The "past perfect" is not a tense. It's an aspect of the past, or a way in which we can talk about the past in a specifc way.
You did indeed say that the term pluperfect is antiquated, and that it is now called the past perfect, and that it is not a tense. I think you had forgotten, since you wrote above to our OP that you hadn't made that statement, after he or she went to the trouble of verifying it.
In any case, a linguistic debate is good fun, isn't it?

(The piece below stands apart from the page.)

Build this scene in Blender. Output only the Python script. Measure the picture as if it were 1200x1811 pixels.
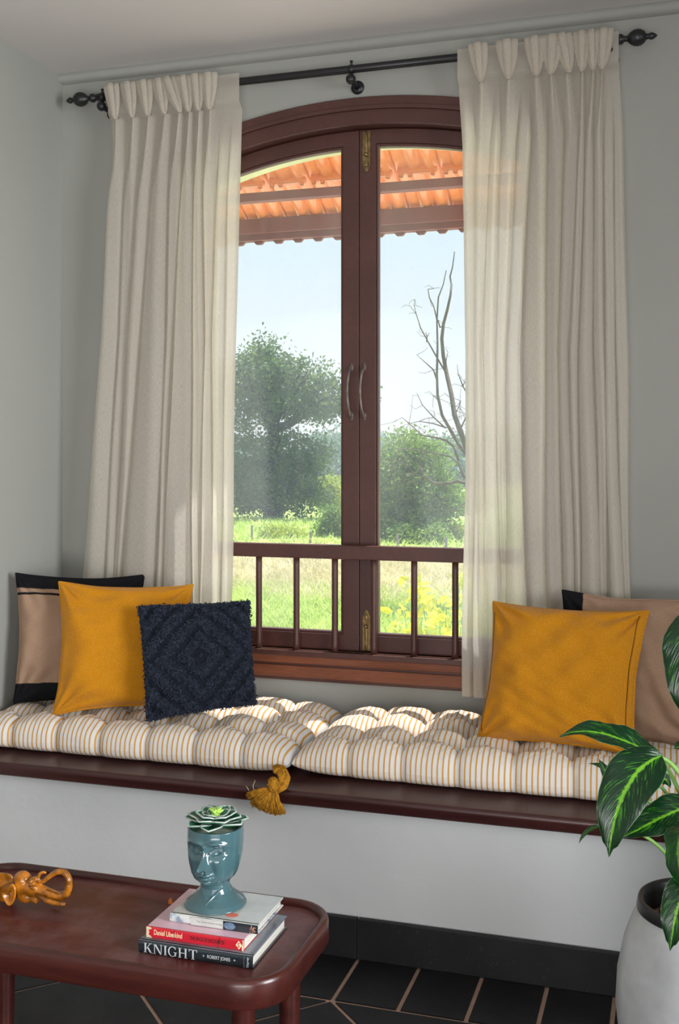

What I really mean by '"in that case" the OP needs to use the pluperfect' is this: when the state of affairs in question includes three times (present, past 1, and past 2) and when one of them takes place just moments before the present (the 'uh-oh, I thought' moment) and the other past moment is well before that (last week-end's attempted e-mail reply) then I don't think it's anything more than a colloquial eliding of the facts to use the phrase 'I thought I replied,' because it simplifies the time line to the point of amalgamating all past moments into one. In such cases, I think it's an imprecise, almost 'lazy' approximation to write it in that way. "I thought I had replied," on the other hand, correctly accounts for the temporal dimensions of the state of affairs as it actually unfolded. The "uh-oh" moment is accurately portrayed as a recollection of a
previous attempt to reply, that was significantly
before that "uh-oh" moment. It also shows that the speaker was for some time convinced that the response had been previously sent.
So, if you compare an approximation that is unlikely to be misunderstood only because logically you can't think you replied before you try to do so, on the one hand, and on the other hand we have an expression that explicitly accounts for the facts in a complete and unambiguous way, I think we can observe a differing value judgment regarding the relative correctness of the two, in terms of the norms of written English, which are themselves more conservative, more universal and more international than any one vernacular.
I just felt that given a learner who had been reading a textbook explaining the use of the pluperfect, we ought then to have used the textbook's standard of written English when discussing normative correctness, rather than troubling the student with opinions about whether more recent or more local standards should now replace those of the textbook.
To summarize, "I thought I replied" I am still convinced is an oral approximation rather than an equally well constructed alternative to "I thought I had replied" if we are talking about the sequence of events I described above.
I am sorry if my love for such linguistic debates has detracted from anyone's pleasure at using the forum.